WORK INSTRUCTIONS — Write the lines out again, from the top of the material to the line containing "s.prism(ring, a, b, long, L0, L1, tone, off, mi)", pictures excluded.

***** MATERIAL PROVIDED *****

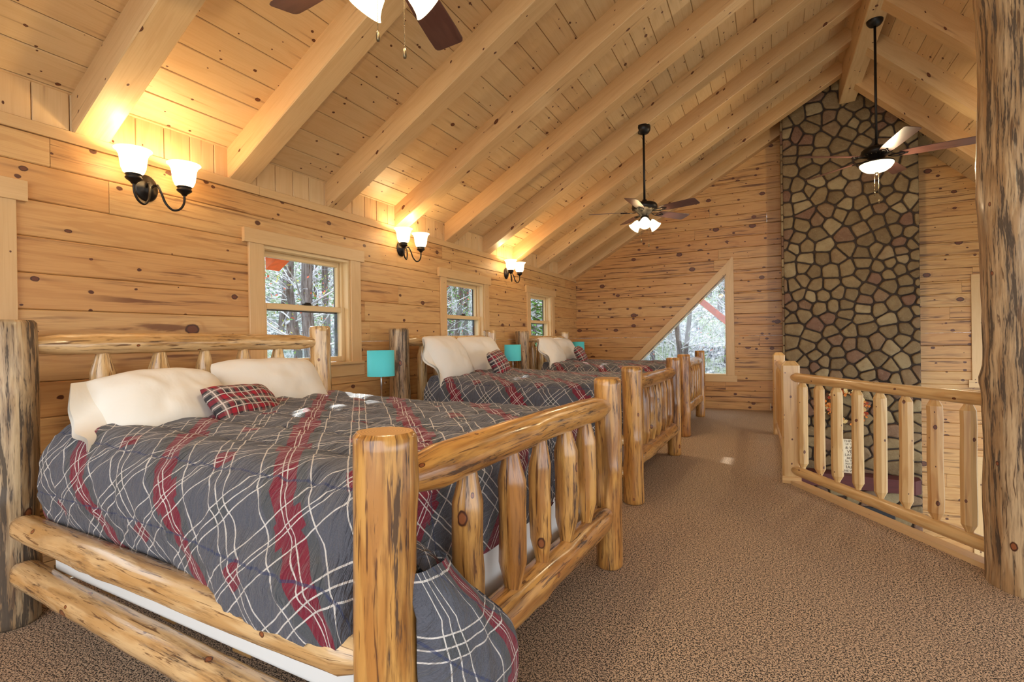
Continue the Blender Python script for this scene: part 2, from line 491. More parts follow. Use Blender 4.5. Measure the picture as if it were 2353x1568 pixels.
# ------------------------------------------------------------------ mesh builder
class MB:
    def __init__(s):
        s.v, s.f, s.uv, s.tone, s.mi, s.sm = [], [], [], [], [], []

    def face(s, pts, uvs, tone=0.5, mi=0, smooth=False):
        b = len(s.v)
        s.v.extend([tuple(p) for p in pts])
        s.f.append(list(range(b, b + len(pts))))
        s.uv.append(uvs)
        s.tone.append(tone)
        s.mi.append(mi)
        s.sm.append(smooth)

    def box(s, x0, x1, y0, y1, z0, z1, tone=None, off=None, long=None, ch=0.0, mi=0):
        """axis-aligned box, grain along its longest axis, optional chamfer on the long edges"""
        if tone is None:
            tone = RND.random()
        if off is None:
            off = (RND.uniform(0, 40), RND.uniform(0, 40))
        d = [abs(x1 - x0), abs(y1 - y0), abs(z1 - z0)]
        if long is None:
            long = d.index(max(d))
        lo = (min(x0, x1), min(y0, y1), min(z0, z1))
        hi = (max(x0, x1), max(y0, y1), max(z0, z1))
        a, b = [i for i in range(3) if i != long]
        A0, A1, B0, B1, L0, L1 = lo[a], hi[a], lo[b], hi[b], lo[long], hi[long]
        c = min(ch, (A1 - A0) * 0.45, (B1 - B0) * 0.45)
        if c > 0:
            ring = [(A0 + c, B0), (A1 - c, B0), (A1, B0 + c), (A1, B1 - c), (A1 - c, B1), (A0 + c, B1), (A0, B1 - c), (A0, B0 + c)]
        else:
            ring = [(A0, B0), (A1, B0), (A1, B1), (A0, B1)]
        s.prism(ring, a, b, long, L0, L1, tone, off, mi)

    def prism(s, ring, a, b, l, L0, L1, tone, off, mi=0, capmi=None):
        def P(q, L):
            r = [0, 0, 0]
            r[a], r[b], r[l] = q[0], q[1], L
            return tuple(r)
        acc = 0.0
        # orientation
        area = sum(ring[i][0] * ring[(i + 1) % len(ring)][1] - ring[(i + 1) % len(ring)][0] * ring[i][1] for i in range(len(ring)))
        e = [0, 0, 0]
        sign = {(0, 1, 2): 1, (1, 2, 0): 1, (2, 0, 1): 1}.get((a, b, l), -1)
        rg = ring if area * sign > 0 else ring[::-1]
        n = len(rg)
        for i in range(n):
            p, q = rg[i], rg[(i + 1) % n]
            w_ = math.hypot(q[0] - p[0], q[1] - p[1])
            s.face([P(p, L0), P(q, L0), P(q, L1), P(p, L1)],
                   [(L0 + off[0], acc + off[1]), (L0 + off[0], acc + w_ + off[1]), (L1 + off[0], acc + w_ + off[1]), (L1 + off[0], acc + off[1])],
                   tone, mi)
            acc += w_
        cm = mi if capmi is None else capmi
        s.face([P(q, L1) for q in rg], [(q[0] + off[0], q[1] + off[1]) for q in rg], tone, cm)
        s.face([P(q, L0) for q in rg[::-1]], [(q[0] + off[0], q[1] + off[1]) for q in rg[::-1]], tone, cm)

    def tube(s, pts, rad, seg=12, tone=0.5, off=None, cap=True, capmi=0, smooth=True, mi=0, wob=None, close=False):
        """swept round tube; wob(i, ang) scales the radius"""
        if off is None:
            off = (RND.uniform(0, 40), RND.uniform(0, 40))
        pts = [Vector(p) for p in pts]
        n = len(pts)
        if not isinstance(rad, (list, tuple)):
            rad = [rad] * n
        base = len(s.v)
        rings = []
        ref = None
        acc = 0
        accs = []
        for i in range(n):
            if close:
                d = (pts[(i + 1) % n] - pts[i - 1]).normalized()
            else:
                d = (pts[min(i + 1, n - 1)] - pts[max(i - 1, 0)])
                d = d.normalized() if d.length > 1e-9 else Vector((0, 0, 1))
            if ref is None:
                ref = Vector((0, 0, 1)) if abs(d.z) < 0.9 else Vector((1, 0, 0))
            ux_ = ref - d * ref.dot(d)
            ux_.normalize()
            uy_ = d.cross(ux_)
            ref = ux_
            if i:
                acc += (pts[i] - pts[i - 1]).length
            accs.append(acc)
            ring = []
            for k in range(seg):
                an = 2 * PI * k / seg
                r = rad[i] * (wob(i, an) if wob else 1.0)
                s.v.append(tuple(pts[i] + (ux_ * math.cos(an) + uy_ * math.sin(an)) * r))
                ring.append(len(s.v) - 1)
            rings.append(ring)
        rr = max(rad)
        m = n if close else n - 1
        for i in range(m):
            j = (i + 1) % n
            ub = accs[i + 1] if i + 1 < n else acc + (pts[0] - pts[-1]).length
            for k in range(seg):
                k2 = (k + 1) % seg
                s.f.append([rings[i][k], rings[i][k2], rings[j][k2], rings[j][k]])
                v0, v1 = 2 * PI * rr * k / seg + off[1], 2 * PI * rr * (k + 1) / seg + off[1]
                s.uv.append([(accs[i] + off[0], v0), (accs[i] + off[0], v1), (ub + off[0], v1), (ub + off[0], v0)])
                s.tone.append(tone)
                s.mi.append(mi)
                s.sm.append(smooth)
        if cap and not close:
            for idx, rv in ((0, True), (n - 1, False)):
                ring = rings[idx][::-1] if rv else rings[idx]
                s.f.append(list(ring))
                cuv = []
                for q in ring:
                    k = rings[idx].index(q)
                    an = 2 * PI * k / seg
                    cuv.append((rad[idx] * math.cos(an), rad[idx] * math.sin(an)))
                s.uv.append(cuv)
                s.tone.append(tone)
                s.mi.append(capmi)
                s.sm.append(False)

    def lathe(s, prof, c=(0, 0, 0), seg=24, tone=0.5, mi=0, smooth=True, off=(0, 0)):
        """profile [(r, z)...] turned about a vertical axis at c"""
        pts = prof
        base = len(s.v)
        for (r, z) in pts:
            for k in range(seg):
                an = 2 * PI * k / seg
                s.v.append((c[0] + r * math.cos(an), c[1] + r * math.sin(an), c[2] + z))
        acc = 0
        for i in range(len(pts) - 1):
            dl = math.hypot(pts[i + 1][0] - pts[i][0], pts[i + 1][1] - pts[i][1])
            for k in range(seg):
                k2 = (k + 1) % seg
                s.f.append([base + i * seg + k, base + i * seg + k2, base + (i + 1) * seg + k2, base + (i + 1) * seg + k])
                s.uv.append([(acc, k / seg), (acc, (k + 1) / seg), (acc + dl, (k + 1) / seg), (acc + dl, k / seg)])
                s.tone.append(tone)
                s.mi.append(mi)
                s.sm.append(smooth)
            acc += dl

    def grid(s, fn, nu, nv, uvf, tone=0.5, mi=0, wrap=False):
        base = len(s.v)
        for i in range(nu + 1):
            for j in range(nv + 1):
                s.v.append(tuple(fn(i / nu, j / nv)))
        for i in range(nu):
            for j in range(nv):
                q = [base + i * (nv + 1) + j, base + (i + 1) * (nv + 1) + j, base + (i + 1) * (nv + 1) + j + 1, base + i * (nv + 1) + j + 1]
                s.f.append(q)
                s.uv.append([uvf(i / nu, j / nv), uvf((i + 1) / nu, j / nv), uvf((i + 1) / nu, (j + 1) / nv), uvf(i / nu, (j + 1) / nv)])
                s.tone.append(tone)
                s.mi.append(mi)
                s.sm.append(True)

    def build(s, name, mats, parent=None):
        me = bpy.data.meshes.new(name)
        me.from_pydata(s.v, [], s.f)
        uvl = me.uv_layers.new(name='UVMap')
        flat = []
        for u in s.uv:
            for q in u:
                flat.extend((q[0], q[1]))
        uvl.data.foreach_set('uv', flat)
        at = me.attributes.new('tone', 'FLOAT', 'FACE')
        at.data.foreach_set('value', s.tone)
        me.polygons.foreach_set('material_index', s.mi)
        me.polygons.foreach_set('use_smooth', s.sm)
        if not isinstance(mats, (list, tuple)):
            mats = [mats]
        for m in mats:
            me.materials.append(m)
        me.update()
        o = bpy.data.objects.new(name, me)
        COL.objects.link(o)
        if parent:
            o.parent = parent
        return o


def struct(o):
    o['kind'] = 'structure'
    return o


def tag(o, label, cat, group=None, kind=None):
    o['label'] = label
    o['category'] = cat
    if group:
        o['group'] = group
    if kind:
        o['kind'] = kind
    return o


def thing(name, label, cat, loc=(0, 0, 0), rz=0.0, group=None):
    o = bpy.data.objects.new(name, None)
    o.empty_display_size = 0.1
    COL.objects.link(o)
    o.location = loc
    o.rotation_euler = (0, 0, rz)
    tag(o, label, cat, group)
    return o


def dup(root, loc, rz, label=None):
    def cp(o, par):
        c = o.copy()
        COL.objects.link(c)
        c.parent = par
        for ch in [x for x in list(COL.objects) if x.parent == o]:
            cp(ch, c)
        return c
    r = cp(root, None)
    r.location = loc
    r.rotation_euler = (0, 0, rz)
    if label:
        r['label'] = label
    return r


# ------------------------------------------------------------------ log shapes
def log(mb, p0, p1, r, seed=0, taper=(0, 0), tl=0.09, tr=0.45, wob=0.06, seg=26, step=0.03, bend=0.012, tone=None, capmi=1,
        bumps=3, flare=0.0):
    """a peeled log between two points: uneven girth, knot swellings, optional whittled tenon ends"""
    rg = random.Random(seed)
    p0, p1 = Vector(p0), Vector(p1)
    L = (p1 - p0).length
    d = (p1 - p0).normalized()
    n = max(8, int(L / step))
    side = d.orthogonal().normalized()
    other = d.cross(side)
    ph = [rg.uniform(0, 6.28) for _ in range(8)]
    kn = [(rg.uniform(0.1, 0.9) * L, rg.uniform(0, 6.28), rg.uniform(0.05, 0.14)) for _ in range(bumps)]
    pts, rad = [], []
    ts = []
    # put rings close together at the edge of each end so that it reads as cut
    edge = min(0.012, r * 0.16)
    ds = [0.0, edge]
    if taper[0]:
        ds += [tl * 0.5, tl]
    k0 = ds[-1]
    tail = [L - edge, L]
    if taper[1]:
        tail = [L - tl, L - tl * 0.5] + tail
    k1 = tail[0]
    m = max(4, int((k1 - k0) / step))
    ds += [k0 + (k1 - k0) * i / m for i in range(1, m)]
    ds += tail
    for x in ds:
        b1 = bend * math.sin(PI * x / L) * math.cos(ph[0])
        b2 = bend * math.sin(PI * x / L) * math.sin(ph[0])
        pts.append(p0 + d * x + side * b1 + other * b2)
        rr = r * (1 + 0.03 * math.sin(x * 5 + ph[1]) + flare * (1 - x / L))
        if taper[0] and x < tl:
            rr *= tr + (1 - tr) * (x / tl)
        if taper[1] and x > L - tl:
            rr *= tr + (1 - tr) * ((L - x) / tl)
        if not taper[0] and x < edge * 0.5:
            rr = max(0.001, rr - edge * 0.8)
        if not taper[1] and x > L - edge * 0.5:
            rr = max(0.001, rr - edge * 0.8)
        rad.append(rr)

    def wf(i, an):
        x = ds[i]
        endf = 1.0
        if (taper[0] and x < tl) or (taper[1] and x > L - tl):
            endf = 0.15
        q = noise.noise(Vector((math.cos(an) * 1.3 + seed * 3.1, math.sin(an) * 1.3, x * 3.0)))
        q2 = noise.noise(Vector((math.cos(an) * 3.2 + seed, math.sin(an) * 3.2 + 9, x * 9.0)))
        f = 1 + (wob * q * 1.5 + wob * 0.45 * q2) * endf
        for kx, ka, ks in kn:
            da = abs((an - ka + PI) % (2 * PI) - PI)
            f += ks * endf * math.exp(-((x - kx) / 0.045) ** 2 - (da / 0.5) ** 2)
        return f
    mb.tube(pts, rad, seg, rg.random() if tone is None else tone, None, True, capmi, True, 0, wf)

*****

RESULT FOR THIS EXERCISE —
Continue the Blender Python script for this scene: part 2, from line 491. More parts follow. Use Blender 4.5. Measure the picture as if it were 2353x1568 pixels.
# ------------------------------------------------------------------ mesh builder
class MB:
    def __init__(s):
        s.v, s.f, s.uv, s.tone, s.mi, s.sm = [], [], [], [], [], []

    def face(s, pts, uvs, tone=0.5, mi=0, smooth=False):
        b = len(s.v)
        s.v.extend([tuple(p) for p in pts])
        s.f.append(list(range(b, b + len(pts))))
        s.uv.append(uvs)
        s.tone.append(tone)
        s.mi.append(mi)
        s.sm.append(smooth)

    def box(s, x0, x1, y0, y1, z0, z1, tone=None, off=None, long=None, ch=0.0, mi=0):
        """axis-aligned box, grain along its longest axis, optional chamfer on the long edges"""
        if tone is None:
            tone = RND.random()
        if off is None:
            off = (RND.uniform(0, 40), RND.uniform(0, 40))
        d = [abs(x1 - x0), abs(y1 - y0), abs(z1 - z0)]
        if long is None:
            long = d.index(max(d))
        lo = (min(x0, x1), min(y0, y1), min(z0, z1))
        hi = (max(x0, x1), max(y0, y1), max(z0, z1))
        a, b = [i for i in range(3) if i != long]
        A0, A1, B0, B1, L0, L1 = lo[a], hi[a], lo[b], hi[b], lo[long], hi[long]
        c = min(ch, (A1 - A0) * 0.45, (B1 - B0) * 0.45)
        if c > 0:
            ring = [(A0 + c, B0), (A1 - c, B0), (A1, B0 + c), (A1, B1 - c), (A1 - c, B1), (A0 + c, B1), (A0, B1 - c), (A0, B0 + c)]
        else:
            ring = [(A0, B0), (A1, B0), (A1, B1), (A0, B1)]
        s.prism(ring, a, b, long, L0, L1, tone, off, mi)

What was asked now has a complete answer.